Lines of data
▬▬▬▬▬▬▬▬▬▬

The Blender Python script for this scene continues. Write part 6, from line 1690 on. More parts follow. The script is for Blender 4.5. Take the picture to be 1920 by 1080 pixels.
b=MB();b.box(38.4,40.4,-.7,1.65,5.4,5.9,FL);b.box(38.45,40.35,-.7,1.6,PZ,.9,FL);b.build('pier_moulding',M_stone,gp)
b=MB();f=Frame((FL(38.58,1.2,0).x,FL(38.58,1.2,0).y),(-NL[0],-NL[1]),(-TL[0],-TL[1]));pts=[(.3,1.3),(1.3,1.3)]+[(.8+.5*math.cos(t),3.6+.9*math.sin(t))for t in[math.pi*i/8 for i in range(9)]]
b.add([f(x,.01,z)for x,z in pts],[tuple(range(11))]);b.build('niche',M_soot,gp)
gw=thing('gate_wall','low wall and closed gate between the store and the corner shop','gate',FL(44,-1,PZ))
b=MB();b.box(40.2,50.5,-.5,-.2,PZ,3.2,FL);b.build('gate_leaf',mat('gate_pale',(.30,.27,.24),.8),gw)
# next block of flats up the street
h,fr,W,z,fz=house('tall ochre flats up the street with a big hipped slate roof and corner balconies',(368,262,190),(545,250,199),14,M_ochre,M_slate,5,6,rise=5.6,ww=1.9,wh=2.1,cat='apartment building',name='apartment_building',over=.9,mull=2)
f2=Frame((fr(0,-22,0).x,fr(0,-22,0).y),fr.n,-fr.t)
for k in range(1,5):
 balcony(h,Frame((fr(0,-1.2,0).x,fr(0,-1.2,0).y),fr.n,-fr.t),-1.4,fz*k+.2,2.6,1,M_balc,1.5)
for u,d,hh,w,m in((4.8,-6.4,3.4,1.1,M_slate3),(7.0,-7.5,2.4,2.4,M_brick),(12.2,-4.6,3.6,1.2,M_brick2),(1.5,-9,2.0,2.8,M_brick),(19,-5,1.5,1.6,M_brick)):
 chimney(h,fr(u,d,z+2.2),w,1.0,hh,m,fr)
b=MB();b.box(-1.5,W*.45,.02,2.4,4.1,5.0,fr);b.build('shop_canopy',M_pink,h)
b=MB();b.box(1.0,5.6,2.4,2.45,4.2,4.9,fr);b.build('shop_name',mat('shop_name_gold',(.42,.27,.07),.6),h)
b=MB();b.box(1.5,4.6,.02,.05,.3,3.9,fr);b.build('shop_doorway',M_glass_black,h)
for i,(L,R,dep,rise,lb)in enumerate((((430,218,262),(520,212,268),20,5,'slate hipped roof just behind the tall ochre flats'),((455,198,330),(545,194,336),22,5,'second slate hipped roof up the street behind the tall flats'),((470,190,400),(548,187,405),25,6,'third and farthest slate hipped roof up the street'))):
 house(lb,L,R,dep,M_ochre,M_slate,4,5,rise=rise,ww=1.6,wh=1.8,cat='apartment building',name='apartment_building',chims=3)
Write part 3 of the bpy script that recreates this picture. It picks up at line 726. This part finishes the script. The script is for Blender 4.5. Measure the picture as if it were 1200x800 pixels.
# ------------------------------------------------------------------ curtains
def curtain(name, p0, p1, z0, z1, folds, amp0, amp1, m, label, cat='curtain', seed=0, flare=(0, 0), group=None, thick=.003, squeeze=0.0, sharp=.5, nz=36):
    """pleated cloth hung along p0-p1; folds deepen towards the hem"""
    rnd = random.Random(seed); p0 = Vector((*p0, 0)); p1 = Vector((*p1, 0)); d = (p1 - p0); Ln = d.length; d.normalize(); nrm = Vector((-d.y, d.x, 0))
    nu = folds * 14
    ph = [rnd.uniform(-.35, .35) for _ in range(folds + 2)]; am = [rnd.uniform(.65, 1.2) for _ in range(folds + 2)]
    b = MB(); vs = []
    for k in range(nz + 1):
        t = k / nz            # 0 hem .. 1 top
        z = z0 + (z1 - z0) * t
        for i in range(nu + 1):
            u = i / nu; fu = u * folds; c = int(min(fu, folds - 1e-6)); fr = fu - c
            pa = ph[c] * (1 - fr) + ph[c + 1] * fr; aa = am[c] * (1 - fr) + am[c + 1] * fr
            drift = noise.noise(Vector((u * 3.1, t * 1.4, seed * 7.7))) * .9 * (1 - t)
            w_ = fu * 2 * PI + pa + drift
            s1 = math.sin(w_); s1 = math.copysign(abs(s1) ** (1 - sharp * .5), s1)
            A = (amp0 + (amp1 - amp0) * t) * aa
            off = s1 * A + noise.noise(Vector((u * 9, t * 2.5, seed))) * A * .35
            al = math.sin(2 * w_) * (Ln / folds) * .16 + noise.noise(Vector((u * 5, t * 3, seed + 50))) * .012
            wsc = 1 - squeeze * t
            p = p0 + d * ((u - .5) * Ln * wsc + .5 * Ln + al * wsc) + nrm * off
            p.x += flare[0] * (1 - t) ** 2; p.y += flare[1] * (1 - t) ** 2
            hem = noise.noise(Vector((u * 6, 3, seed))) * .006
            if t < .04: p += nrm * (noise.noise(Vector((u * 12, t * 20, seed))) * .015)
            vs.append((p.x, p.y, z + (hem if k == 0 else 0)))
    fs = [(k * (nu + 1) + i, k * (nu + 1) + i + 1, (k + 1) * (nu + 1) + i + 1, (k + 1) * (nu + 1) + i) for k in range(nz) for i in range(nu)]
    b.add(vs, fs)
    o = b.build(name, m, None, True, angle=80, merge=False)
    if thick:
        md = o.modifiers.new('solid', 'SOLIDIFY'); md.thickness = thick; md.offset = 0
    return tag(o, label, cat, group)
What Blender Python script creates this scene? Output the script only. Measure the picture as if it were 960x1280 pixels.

▬▬▬▬▬▬▬▬▬▬

WHAT THE TASK ASKS: Working from the entries above, return all lines that contain "scene".

ANSWER TO THE PROBLEM:
The Blender Python script for this scene continues. Write part 6, from line 1690 on. More parts follow. The script is for Blender 4.5. Take the picture to be 1920 by 1080 pixels.
What Blender Python script creates this scene? Output the script only. Measure the picture as if it were 960x1280 pixels.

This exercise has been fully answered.